The problem:
Quote only the lines from the top of the listing below down to and including the line with "return rot(np.vstack([up, dn]), a)".

Data entries:
# # # #

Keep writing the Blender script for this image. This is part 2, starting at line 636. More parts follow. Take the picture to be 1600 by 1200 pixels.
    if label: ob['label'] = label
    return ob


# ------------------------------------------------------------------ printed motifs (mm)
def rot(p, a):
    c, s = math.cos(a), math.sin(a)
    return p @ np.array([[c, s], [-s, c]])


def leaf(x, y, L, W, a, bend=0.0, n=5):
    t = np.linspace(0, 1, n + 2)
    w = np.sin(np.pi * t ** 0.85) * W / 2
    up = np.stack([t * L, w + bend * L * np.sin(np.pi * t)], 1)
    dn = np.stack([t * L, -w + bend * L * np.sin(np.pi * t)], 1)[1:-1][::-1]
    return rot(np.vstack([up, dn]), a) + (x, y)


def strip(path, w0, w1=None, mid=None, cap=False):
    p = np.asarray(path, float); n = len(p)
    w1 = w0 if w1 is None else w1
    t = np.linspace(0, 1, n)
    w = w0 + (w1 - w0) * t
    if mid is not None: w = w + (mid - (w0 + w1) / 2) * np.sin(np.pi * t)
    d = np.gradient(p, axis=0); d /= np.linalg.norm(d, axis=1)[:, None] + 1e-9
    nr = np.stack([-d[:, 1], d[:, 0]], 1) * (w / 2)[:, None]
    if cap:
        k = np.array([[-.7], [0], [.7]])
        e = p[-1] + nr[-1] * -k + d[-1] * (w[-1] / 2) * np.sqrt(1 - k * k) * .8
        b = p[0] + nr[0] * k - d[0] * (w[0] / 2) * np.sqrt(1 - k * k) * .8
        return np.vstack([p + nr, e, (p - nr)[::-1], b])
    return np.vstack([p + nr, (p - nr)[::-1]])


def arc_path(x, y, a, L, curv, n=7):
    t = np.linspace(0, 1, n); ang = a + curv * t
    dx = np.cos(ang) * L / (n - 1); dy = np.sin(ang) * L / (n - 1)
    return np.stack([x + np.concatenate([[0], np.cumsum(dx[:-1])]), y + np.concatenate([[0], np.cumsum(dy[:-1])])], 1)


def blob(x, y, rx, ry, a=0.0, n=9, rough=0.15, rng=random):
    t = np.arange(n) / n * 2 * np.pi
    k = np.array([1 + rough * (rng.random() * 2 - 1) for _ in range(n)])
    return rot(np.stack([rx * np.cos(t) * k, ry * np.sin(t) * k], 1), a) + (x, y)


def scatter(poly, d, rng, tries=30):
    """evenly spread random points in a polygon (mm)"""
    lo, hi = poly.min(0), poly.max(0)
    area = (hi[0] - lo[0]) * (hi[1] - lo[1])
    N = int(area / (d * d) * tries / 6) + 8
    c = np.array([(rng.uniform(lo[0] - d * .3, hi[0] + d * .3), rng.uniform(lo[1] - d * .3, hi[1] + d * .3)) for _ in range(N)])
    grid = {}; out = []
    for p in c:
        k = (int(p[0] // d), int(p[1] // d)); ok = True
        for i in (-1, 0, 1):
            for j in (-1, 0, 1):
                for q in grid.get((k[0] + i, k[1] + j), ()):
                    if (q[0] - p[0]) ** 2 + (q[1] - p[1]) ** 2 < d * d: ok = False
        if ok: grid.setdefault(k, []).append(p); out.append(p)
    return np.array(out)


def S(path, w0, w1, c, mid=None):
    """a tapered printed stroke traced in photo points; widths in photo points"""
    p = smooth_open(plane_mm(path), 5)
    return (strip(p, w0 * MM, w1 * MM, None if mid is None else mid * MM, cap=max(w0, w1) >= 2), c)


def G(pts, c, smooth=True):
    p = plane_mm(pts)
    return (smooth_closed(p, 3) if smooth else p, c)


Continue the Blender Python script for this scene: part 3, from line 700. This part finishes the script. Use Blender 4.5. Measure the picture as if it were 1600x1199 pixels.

# # # #

Task solution:
Keep writing the Blender script for this image. This is part 2, starting at line 636. More parts follow. Take the picture to be 1600 by 1200 pixels.
    if label: ob['label'] = label
    return ob


# ------------------------------------------------------------------ printed motifs (mm)
def rot(p, a):
    c, s = math.cos(a), math.sin(a)
    return p @ np.array([[c, s], [-s, c]])


def leaf(x, y, L, W, a, bend=0.0, n=5):
    t = np.linspace(0, 1, n + 2)
    w = np.sin(np.pi * t ** 0.85) * W / 2
    up = np.stack([t * L, w + bend * L * np.sin(np.pi * t)], 1)
    dn = np.stack([t * L, -w + bend * L * np.sin(np.pi * t)], 1)[1:-1][::-1]
    return rot(np.vstack([up, dn]), a) + (x, y)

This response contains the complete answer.